Cada vez que vuelvo a Lima, lo hago con la emoción del reencuentro con la familia, con los sabores y olores de mi tierra querida, y con la nostalgia de reconocer los lugares que mi padre, que hoy cumpliría 94 años, me descubrió y describió con tanto amor y a veces paciencia infinita.

Pero todas esas sensaciones, no pueden evitar que siempre que regreso a Lima (esta vez he demorado más de 6 años) lo haga con el espíritu crítico que mi formación y tradición imponen.

Llegar al aeropuerto Jorge Chávez y demorar dos horas para llegar a mi destino final, no es de recibo. Es intolerable.

En mi increíble ruta la noche que llegué a Lima, pasé por los sitios más inesperados.

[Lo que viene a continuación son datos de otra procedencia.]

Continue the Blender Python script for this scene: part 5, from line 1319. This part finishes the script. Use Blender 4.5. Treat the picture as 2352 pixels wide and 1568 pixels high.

El conductor obvió la Avenida Faucett y eligió otra en busca de la vía amarilla que desde luego es impresionante. Entre tanto, el paisaje urbano que contemplaba, era desolador. Pasamos por San Martín de Porres, por la zona universitaria, por el Rímac. Al final llegamos a una vía moderna, pero antes vi desolación, pobreza supina y suciedad.

Los parisinos son conscientes de que en sus “banlieue” se viven escenas muy parecidas a las que yo divisé en mi ruta. Y por ello han apostado fuerte por la mejora de las comunicaciones: los habitantes de esas zonas precisan de medios de transporte rápidos y seguros para no sentirse marginados en su propio hábitat.

Algo así precisa Lima. Lima es la puerta por la que entra el visitante extranjero. Si Perú acaba de ser reconocido uno de los mejores destinos turísticos internacionales, el tema del tráfico tiene que resolverse de una forma integral empezando por las zonas marginadas. Es un imperativo inaplazable. Y una necesidad que los limeños hemos de demandar, porque la razón nos asiste.